Peter Griffin, 78, a former vice detective and attorney, owned and operated five businesses in California and Arizona with his co-defendants between 2013 and 2022, according to the U.S. Attorney's Office.

The defendants advertised sexual services online and employed women to perform those services, prosecutors said.

According to a grand jury indictment returned against the defendants, the businesses were located in San Diego, Escondido, Chula Vista, Spring Valley and Tempe, Arizona.

RELATED: Ex-San Diego Vice detective charged in illicit massage business scheme

The indictment states that Griffin was a San Diego police officer from 1975 until 2002, including time in the San Diego Police Department's Vice Unit, which investigates crimes related to prostitution. Following his retirement from the SDPD, he became a private investigator and operated his business, "Griffin PI," out of his San Diego home, the indictment states.

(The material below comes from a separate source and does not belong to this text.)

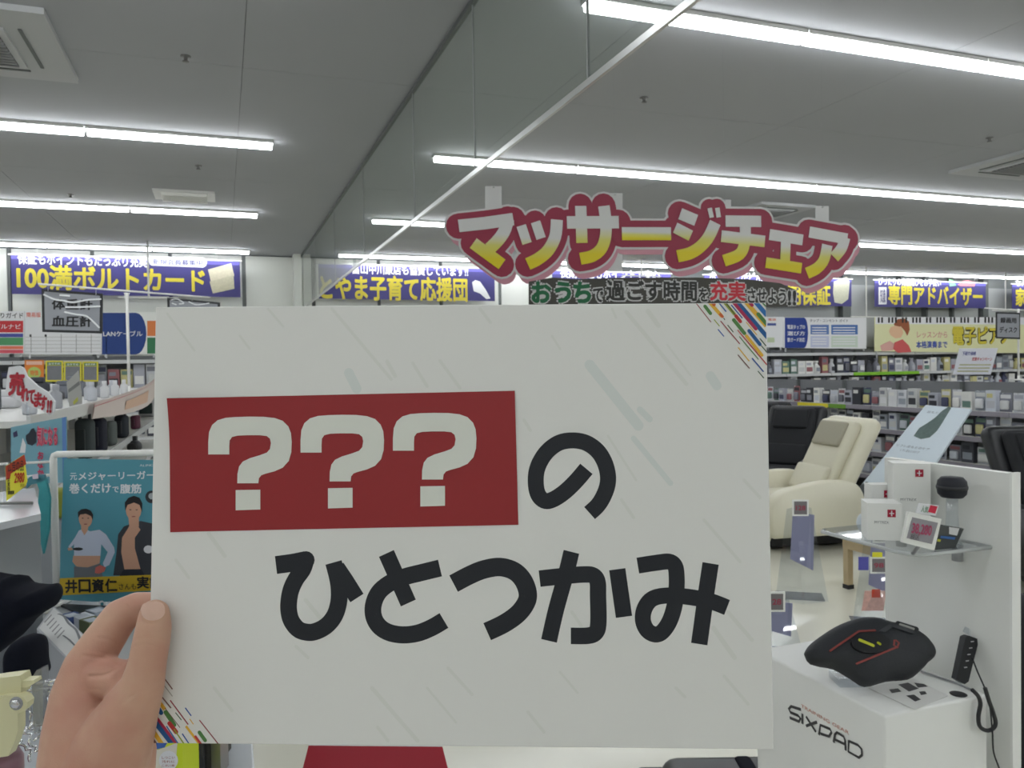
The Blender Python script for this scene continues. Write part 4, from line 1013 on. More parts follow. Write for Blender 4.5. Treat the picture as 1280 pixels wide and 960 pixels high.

The U.S. Attorney's Office said Griffin used his experience as a former vice detective to evade law enforcement and regulatory agencies. On one occasion, he told an employee not to "open (her) mouth" about her work at one of his parlors, prosecutors allege.

Along with Griffin, co-defendants Kyung Sook Hernandez, 58, Yu Hong Tan, 56, and Yoo Jin Ott, 46, pleaded guilty Tuesday morning in San Diego federal court. The co-defendants' plea agreements state that they took part in the ownership and management of Griffin's businesses.

According to Hernandez's plea agreement, she "used Griffin's law enforcement background to encourage spa employees to perform commercial sex services," including by telling one employee that Griffin had "connections" and that the employee should not "mess around."

Tan's plea agreement states she told two employees that offering sexual services at their parlor could be done "without fear of police involvement, because Griffin was a retired police officer."

Tan and Griffin also leased apartments in San Diego County where spa employees lived and paid rent through money earned by engaging in sex acts, the plea agreement states.